(1) in developing into armed struggle, the revolutionary movement against the autocratic government has so far taken the form of sporadic local insurrections;
(2) in this open struggle, the elements of the local population that are capable of fighting resolutely against the old regime (almost exclusively the proletariat and the advanced sections of the petty bourgeoisie) have been compelled to set up organisations that in practice have been embryonic forms of a new revolutionary authority—the Soviets of Workers’ Deputies in St.
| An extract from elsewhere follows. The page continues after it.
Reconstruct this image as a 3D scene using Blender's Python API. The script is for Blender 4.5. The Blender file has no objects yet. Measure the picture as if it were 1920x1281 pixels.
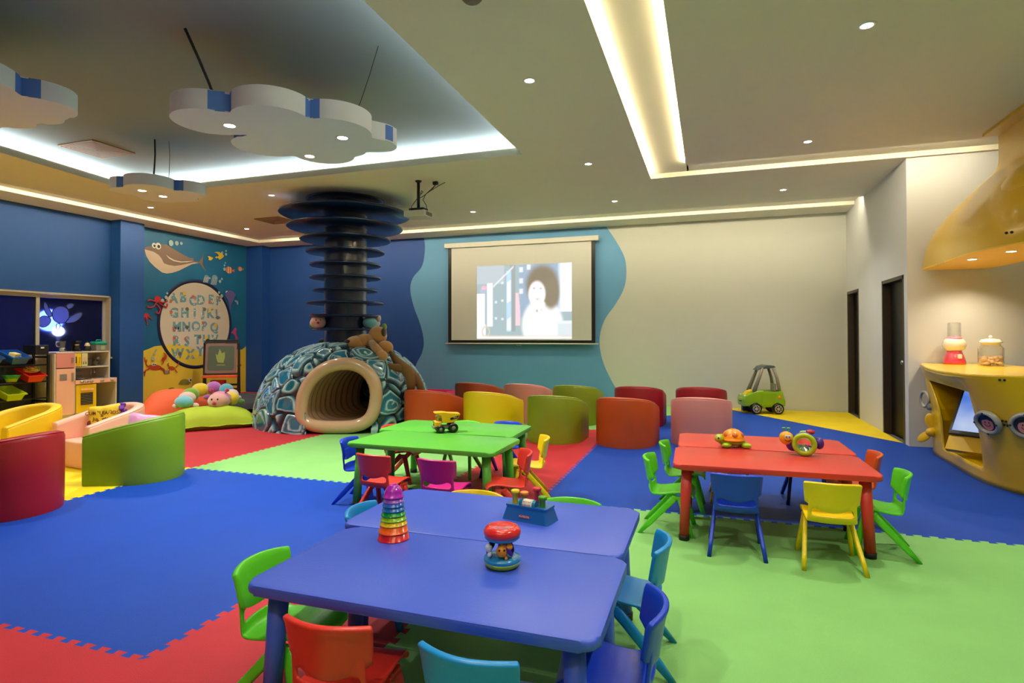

Petersburg, Moscow and other cities, the Soviets of Soldiers’ Deputies at Vladivostok, Krasnoyarsk and elsewhere, the railwaymens’ committees in Siberia and in the South, the peasant committees in Saratov Gubernia, the town revolutionary committees in Novorossiisk and other towns, and lastly, the elected village bodies in the Caucasus and in the Baltic Provinces;
(3) in keeping with the initial, rudimentary form of the insurrection, these bodies were just as sporadic, haphazard, irresolute in their activities, and lacked the support of an organised armed force of the revolution, and were therefore doomed to fall at the very first offensive operations of the counter-revolutionary armies;
(4) only a provisional revolutionary government, as the organ of a victorious insurrection, can completely crush all resistance by reaction, ensure complete freedom for election agitation, convene on the basis of universal, equal and direct suffrage by secret ballot a constituent assembly capable of really establishing the sovereignty of the people and putting into effect the minimum social and economic demands of the proletariat;
We are of the opinion, and propose that the Congress should agree:
(1) that in order to complete the revolution, the urgent task now confronting the proletariat is, jointly with the revolutionary democrats, to help to unite the insurrection, and to set up an organ that will unite it, in the shape of a provisional revolutionary government;
(2) that one of the conditions for the successful fulfilment of the functions of the revolutionary government is the establishment, in all the towns and village communities that have joined the insurrection, of organs of revolutionary local self-government, elected on the basis of universal, equal and direct suffrage by secret ballot;
(3) that the participation of delegates of our Party in the provisional revolutionary government jointly with the revolutionary bourgeois democrats is permissible depending on the alignment of forces, and must formally be made conditional on control of these delegates by the Party and, in substance, on their upholding the independent interests of the working class and staunchly maintaining the independence of the Social-Democratic Party, which strives for the complete socialist revolution and is therefore relentlessly hostile to all bourgeois parties;
(4) that, irrespective of whether it will be possible for Social-Democrats to participate in the provisional revolutionary government or not, propaganda must be carried on among the broadest possible sections of the proletariat to explain that the armed proletariat, guided by the Social- Democratic Party, should bring constant pressure to bear upon the provisional government, with a view to protecting, consolidating and enlarging the gains of the revolution.